''Africa Junction'' is the sort of book that hasn't just been very well written, it's also brilliantly compiled. This may seem an odd use of words, but there's no other phrase for it. Each chapter is like a mini-story in itself, the author's background as a short story writer and editor shining through. Some of the mini-stories don't seem to fit in with the bigger picture at first (not that this is a problem as they're all totally absorbing). Then, about half way in the penny drops. In the novel Ginny Baily writes about time being like pleats in fabric as, even when we're in the present, it folds onto our past and this is how the book has been written. Each chapter is indeed part of the same jigsaw; the puzzle has just been started at different points simultaneously. It sounds complicated but we're provided chapter titles that pin the action down to dates and locations, fending off any 'Yawot?!' moments that may accompany some writers' work. The best way of explaining it is that it's the same technique as used in [[A Visit From the Goon Squad by Jennifer Egan|Jennifer Egan's A Visit From the Goon Squad]] but with a closer relationship between the segments.

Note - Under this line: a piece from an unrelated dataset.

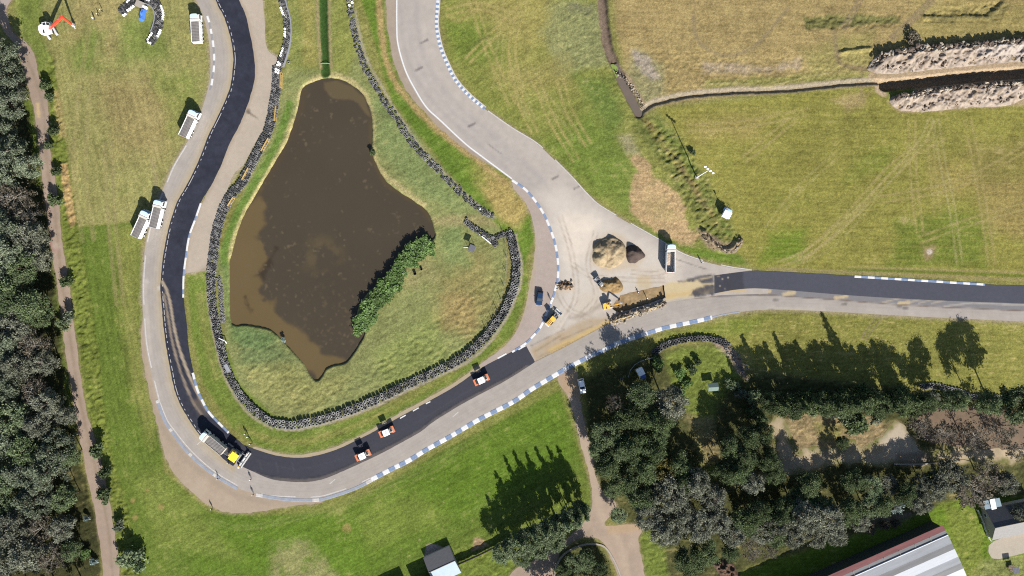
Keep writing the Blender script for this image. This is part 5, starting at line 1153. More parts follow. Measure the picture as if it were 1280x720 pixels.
# tracked excavators: boom given as points in the machine's own plane (y forward, z up)
def excavator(p, rz, slew, paint, cabp, label, boom, s_=1.0, tool='bucket', trk=P_lgrey):
    t = thing('excavator', label, 'excavator', p, rz=rz); Sm = Matrix.Rotation(slew, 4, 'Z')
    for sx in (-1, 1):
        MB().xprism([(-1.85 * s_, .12), (-2.05 * s_, .42 * s_), (-1.85 * s_, .78 * s_), (1.85 * s_, .78 * s_), (2.05 * s_, .42 * s_), (1.85 * s_, .12), (1.6 * s_, .02), (-1.6 * s_, .02)], min(sx * .85, sx * 1.4) * s_, max(sx * .85, sx * 1.4) * s_).build('track', trk, t)
    MB().box(-.9 * s_, .9 * s_, -1.1 * s_, 1.1 * s_, .35 * s_, .9 * s_, .05).build('undercarriage', P_dark, t)
    MB().lathe([(.7 * s_, .9 * s_), (.75 * s_, .95 * s_), (.7 * s_, 1.05 * s_)], 18).build('slew_ring', P_dark, t)
    def up(m, name, mat, par=t): return m.build(name, mat, par)
    m = MB(); m.prism([(-1.3 * s_, -1.4 * s_), (-1.0 * s_, -1.9 * s_), (0, -2.05 * s_), (1.0 * s_, -1.9 * s_), (1.3 * s_, -1.4 * s_), (1.3 * s_, .9 * s_), (-1.3 * s_, .9 * s_)], 1.05 * s_, 1.5 * s_, M=Sm); up(m, 'upper_deck', cabp)
    m = MB(); m.prism([(-1.25 * s_, -1.35 * s_), (-.95 * s_, -1.85 * s_), (0, -2.0 * s_), (.95 * s_, -1.85 * s_), (1.25 * s_, -1.35 * s_), (1.25 * s_, -.35 * s_), (-1.25 * s_, -.35 * s_)], 1.503 * s_, 2.15 * s_, M=Sm); up(m, 'engine_cover', cabp)
    m = MB(); m.box(.25 * s_, 1.2 * s_, -.9 * s_, -.5 * s_, 2.153 * s_, 2.19 * s_, .01, M=Sm); up(m, 'grille', P_dark)
    m = MB(); m.xprism([(-.3 * s_, 1.5 * s_), (-.3 * s_, 2.95 * s_), (.75 * s_, 2.95 * s_), (1.15 * s_, 2.2 * s_), (1.15 * s_, 1.5 * s_)], -1.25 * s_, -.3 * s_, M=Sm); cab = up(m, 'cab', cabp)
    m = MB(); m.box(-1.12 * s_, -.42 * s_, -.15 * s_, .65 * s_, 2.953 * s_, 2.97 * s_, .005, M=Sm); up(m, 'roof_window', P_glass, cab)
    m = MB(); m.raw([(-1.15 * s_, .78 * s_, 2.92 * s_), (-.4 * s_, .78 * s_, 2.92 * s_), (-.4 * s_, 1.165 * s_, 2.2 * s_), (-1.15 * s_, 1.165 * s_, 2.2 * s_)], [[0, 1, 2, 3]], M=Sm); up(m, 'windscreen', P_glass, cab)
    def beam(name, a, b_, w0, w1, mat, wx=.42):
        a = Vector((.15 * s_, *a)); b_ = Vector((.15 * s_, *b_)); d = (b_ - a).normalized(); n = Vector((0, -d.z, d.y)); V = []
        for q, hh in ((a, w0), (a.lerp(b_, .45), max(w0, w1) * 1.15), (b_, w1)):
            for sx in (-1, 1):
                for sn in (-1, 1): V.append(q + n * sn * hh / 2 + Vector((sx * wx / 2 * s_, 0, 0)))
        F = [[0, 1, 3, 2], [8, 10, 11, 9]]
        for k in (0, 4): F += [[k, k + 4, k + 5, k + 1], [k + 2, k + 3, k + 7, k + 6], [k, k + 2, k + 6, k + 4], [k + 1, k + 5, k + 7, k + 3]]
        m = MB(); m.raw(V, F, 0, Sm); return up(m, name, mat)
    bm_ = beam('boom', boom[0], boom[1], .5 * s_, .55 * s_, paint)
    st = beam('stick', boom[1], boom[2], .5 * s_, .3 * s_, paint, .34)
    def ram(a, b_, par): m = MB(); m.tube([(.15 * s_, *a), (.15 * s_, (a[0] + b_[0]) / 2, (a[1] + b_[1]) / 2)], .085 * s_, 8, M=Sm); m.tube([(.15 * s_, (a[0] + b_[0]) / 2, (a[1] + b_[1]) / 2), (.15 * s_, *b_)], .05 * s_, 8, M=Sm); up(m, 'ram', P_steel, par)
    B0, B1_, B2_ = [Vector((0, *q)) for q in boom[:3]]
    mid = B0.lerp(B1_, .5); ram((B0.y + .5 * s_, B0.z - .25), (mid.y + .1, mid.z - .3 * s_), bm_)
    mid2 = B0.lerp(B1_, .75); q2 = B1_.lerp(B2_, .12); ram((mid2.y, mid2.z + .45 * s_), (q2.y + .1, q2.z + .35 * s_), st)
    e = boom[2]; m = MB()
    if tool == 'bucket':
        m.xprism([(e[0] + .15, e[1] + .05), (e[0] + .45 * s_, e[1] - .45 * s_), (e[0] + .15 * s_, e[1] - .95 * s_), (e[0] - .45 * s_, e[1] - 1.0 * s_), (e[0] - .4 * s_, e[1] - .9 * s_), (e[0] + .1 * s_, e[1] - .8 * s_), (e[0] + .3 * s_, e[1] - .45 * s_), (e[0], e[1])], -.45 * s_, .6 * s_, M=Sm)
        for k in range(4): x = -.35 * s_ + k * .28 * s_; m.box(x, x + .1 * s_, e[0] - .65 * s_, e[0] - .42 * s_, e[1] - 1.03 * s_, e[1] - .95 * s_, .01, M=Sm)
        up(m, 'bucket', P_steel)
    else:
        m.box(-.2 * s_, .5 * s_, e[0] - .3 * s_, e[0] + .3 * s_, e[1] - .9 * s_, e[1], .04, M=Sm); m.box(-.55 * s_, .85 * s_, e[0] - .12 * s_, e[0] + .12 * s_, e[1] - 1.2 * s_, e[1] - .9 * s_, .03, M=Sm); up(m, 'grab', P_lgrey)
    return t
# red-boomed machine: chassis lies NW-SE, arm swung to the NE
excavator((64,39), bearing(7, 12), bearing(32, -7) - bearing(7, 12), P_red, P_white, 'white excavator with a raised red arm on the top-left field', [(.7, 1.9), (8.0, 7.0), (7.4, 1.6)], 1.12, 'grab')
excavator((759,382), bearing(10, -2), 0, P_yellow, P_yellow, 'small yellow excavator digging at the left end of the pit', [(.6, 1.3), (2.3, 2.9), (4.3, .9)], .72)

# wheel loader
def loader(p, rz):
    t = thing('wheel_loader', 'yellow wheel loader with a grey bucket parked on the junction kerb', 'wheel loader', p, rz=rz)
    for y in (-1.25, 1.0):
        for sx in (-1, 1): wheel(t, sx * .82, y, .58, .42)
    MB().box(-.62, .62, -2.35, -.55, .75, 1.75, .12).build('engine_hood', P_yellow, t)
    m = MB()
    for k in range(4): m.box(-.45, .45, -2.1 + k * .36, -1.95 + k * .36, 1.753, 1.78, .01)
    m.build('hood_louvre', P_dark, t)
    MB().box(-.85, .85, -2.75, -2.36, .55, 1.45, .1).build('counterweight', P_lgrey, t)
    MB().box(-.5, .5, -.5, 1.5, .55, 1.05, .06).build('front_frame', P_grey, t)
    c = MB().box(-.62, .62, -.5, .55, 1.06, 2.65, .08).build('cab', P_glass, t)
    MB().box(-.7, .7, -.58, .65, 2.652, 2.78, .05).build('cab_roof', P_yellow, c)
    for sx in (-1, 1): m = MB(); m.tube([(sx * .42, .75, 1.35), (sx * .42, 1.6, 1.25), (sx * .42, 2.35, .7)], .11, 8); m.build('lift_arm', P_grey, t)
    b_ = MB(); b_.xprism([(2.25, .95), (2.25, .25), (2.5, .12), (3.2, .10), (3.2, .16), (2.55, .2), (2.36, .35), (2.36, .95)], -1.15, 1.15)
    for sx in (-1, 1): b_.xprism([(2.3, .9), (2.3, .3), (3.1, .17), (2.75, .7)], min(sx * 1.15, sx * 1.2), max(sx * 1.15, sx * 1.2))
    b_.build('bucket', P_lgrey, t)
    return t
loader((690.5,398), bearing(13, -14))
# site dumper
def dumper(p, rz):
    t = thing('site_dumper', 'small grey site dumper standing between the sand and earth piles', 'site dumper', p, rz=rz)
    for y in (-.8, .85):
        for sx in (-1, 1): wheel(t, sx * .62, y, .42, .3)
    MB().box(-.4, .4, -1.3, 1.0, .45, .85, .06).build('chassis', P_dark, t)
    s_ = MB(); s_.raw([(-.55, .0, .9), (.55, .0, .9), (.55, 1.3, .85), (-.55, 1.3, .85), (-.8, -.1, 1.5), (.8, -.1, 1.5), (.8, 1.75, 1.35), (-.8, 1.75, 1.35), (-.72, 0, 1.5), (.72, 0, 1.5), (.72, 1.62, 1.36), (-.72, 1.62, 1.36), (-.5, .1, 1.0), (.5, .1, 1.0), (.5, 1.2, .95), (-.5, 1.2, .95)],
        [[0, 3, 2, 1], [0, 1, 5, 4], [1, 2, 6, 5], [2, 3, 7, 6], [3, 0, 4, 7], [4, 5, 9, 8], [5, 6, 10, 9], [6, 7, 11, 10], [7, 4, 8, 11], [8, 9, 13, 12], [9, 10, 14, 13], [10, 11, 15, 14], [11, 8, 12, 15], [12, 13, 14, 15]]); s_.build('skip', P_grey, t)
    MB().box(-.4, .4, -1.45, -.75, .86, 1.25, .08).build('engine_cover', P_lgrey, t)
    MB().box(-.25, .25, -.7, -.3, .86, 1.3, .05).build('seat', P_dark, t)
    MB().tube([(-.5, -.75, .9), (-.5, -.75, 2.5), (.5, -.75, 2.5), (.5, -.75, .9)], .05, 8).build('roll_bar', P_grey, t)
    MB().box(-.55, .55, -1.0, -.2, 2.5, 2.58, .03).build('canopy', P_grey, t)
    return t
dumper((748.5,353), bearing(-8, -9))

def car(p, rz, mat, label, suv=False):
    t = thing('parked_car', label, 'car', p, rz=rz); hz = .12 if suv else 0
    body = [(-2.15, .35), (-2.2, .75 + hz), (-2.1, .92 + hz), (-1.2, 1.0 + hz), (.75, .98 + hz), (1.95, .84 + hz), (2.18, .66 + hz), (2.2, .35)]
    m = MB(); secs = [(-.9, .0), (-.84, .06), (.84, .06), (.9, .0)]
    n = len(body); V = []; F = []
    for x, dz in ((-.9, 0), (-.80, .05), (.80, .05), (.9, 0)):
        for (y, z_) in body: V.append((x, y * (.985 if abs(x) > .85 else 1), z_ + (dz if z_ > .5 else 0)))
    for k in range(3):
        for i in range(n): j = (i + 1) % n; F.append([k * n + i, k * n + j, (k + 1) * n + j, (k + 1) * n + i])
    F += [list(range(n)), list(range(3 * n, 4 * n))[::-1]]
    b_ = MB().raw(V, F).build('body', mat, t)
    zb = 1.0 + hz; zt = 1.46 + hz * 1.6; rear = -2.0 if suv else -1.75
    gh = [(-.80, rear, zb), (.80, rear, zb), (.80, .95, zb - .02), (-.80, .95, zb - .02), (-.66, rear + .3, zt), (.66, rear + .3, zt), (.66, .10, zt), (-.66, .10, zt)]
    MB().raw(gh, [[0, 1, 5, 4], [1, 2, 6, 5], [2, 3, 7, 6], [3, 0, 4, 7], [4, 5, 6, 7]]).build('windows', P_glass, t)
    MB().box(-.67, .67, rear + .28, .12, zt + .003, zt + .055, .03).build('roof', mat, t)
    m = MB()
    for sx in (-1, 1):
        m.tube([(sx * .80, .93, zb), (sx * .665, .11, zt)], .035, 6); m.tube([(sx * .80, rear, zb), (sx * .665, rear + .3, zt)], .05, 6); m.tube([(sx * .80, -.5, zb), (sx * .67, -.5, zt)], .035, 6)
    m.build('pillar', mat, t)
    for y in (-1.35, 1.35):
        for sx in (-1, 1): wheel(t, sx * .80, y, .33, .22, 14)
    for sx in (-1, 1):
        MB().box(sx * .65 - .17, sx * .65 + .17, 2.12, 2.21, .6 + hz, .76 + hz, .03).build('headlight', P_lamp, t)
        MB().box(sx * .68 - .12, sx * .68 + .12, -2.24, -2.17, .68 + hz, .9 + hz, .02).build('tail_light', P_tail, t)
        MB().box(sx * 1.0 - .09, sx * 1.0 + .09, .62, .78, zb - .05, zb + .1, .03).build('mirror', mat, t)
    return t
car((674.5,372.5), bearing(-2, 20), P_dblue, 'dark blue car parked on the gravel beside the wheel loader')
car((727,482), bearing(4, 19), P_white, 'white car parked at the edge of the wood beside the dirt track', True)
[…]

Jigsaws are nothing if they don't provide a rewarding picture and Ms Baily has that one covered too. The characters are brimful of interest and authenticity. Adele is trying to come to terms with a childhood divided between England and Africa with parents who meant well but had their own problems. Indeed this author knows how to write from a child's perspective. Children lack the insight and interpretation that adults would apply which is how it should be and this is clearly visible in these childhood passages. In ''Africa Junction'' we're invited to be the mind of the adult, exploring why Adele's parents raised her almost aloof from the native culture. I know I've said it before and I'll more than likely repeat myself again, but this is a good thing: it's great to read a writer who credits us with intelligence.
The vignettes of Adele's African life as a child, aloof from local culture, reveal a lot about colonial attitudes that seemed to go on past independence. It's almost as if Adele over-compensated for this separation when she returned as an adult by submerging herself so completely that personal safety became irrelevant.